И без промедления удалился в свою комнату отдыха...
– Мы стояли потрясенные, – признался Буденный, – и не знали, что нам делать. Постояв несколько минут и не дождавшись возвращения Сталина, мы вышли из кабинета... Вот и скажи мне, товарищ Чуянов, что я должен был делать?.. Я решил, что лучше всего мне отправиться в Сталинград и здесь посильно помогать вам. Надо же эвакуировать все конные заводы, которые уже находятся в угрожаемой зоне... Сталин проклял меня, но не лишил права служить Родине. Я верен ей до последнего вздоха".
А теперь передохнем малость. Забудем на время об атаках и контратаках, о воронках от бомб и воронках от снарядов, отпугнем от себя хоть на малое время грохот сражения, зажмуримся, поглубже утопим свои головы в каски и таким образом заткнем уши, чтобы они могли слышать не голос войны, а тихий говорок обыкновенной человеческой жизни, которая, как росток по весне, пробивалась к людям сквозь оскорбляющую слух и живую душу какофонию войны.
Когда я думаю об этом, почему-то непременно вспоминаю двух сорокалетних "стариков" из нашей минометной роты. С одним вы уже познакомились. Это наш старшина Иван Кузьмич Прибытков. А с другим вы познакомитесь сейчас. По воле простого случая фамилия у того и у другого одинаковая: Прибытков. Но имена и отчества разные. Второго, с которым собираюсь вас познакомить, зовут Гурьяном Максимовичем. Из трех бойцы мои оставили для него одно слово: Максимыч. Так и зажили в нашей роте рука об руку двое: Кузьмич и Максимыч.

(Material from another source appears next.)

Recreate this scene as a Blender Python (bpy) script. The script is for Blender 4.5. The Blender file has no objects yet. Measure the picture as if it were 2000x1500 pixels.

Кузьмин – фигура чрезвычайно важная, он – старшина, Максимыч исполнял в роте едва ли не самые скромные обязанности: он был ездовым, этот страстотерпец военных дорог. Служил он в минометной роте с самого Акмолинска и объявился в ней, кажется, одновременно с поваром Зельмой. Теперь эта троица, старшина, ездовой и повар, по служебной необходимости была неразлучной, составляла как бы триумвират.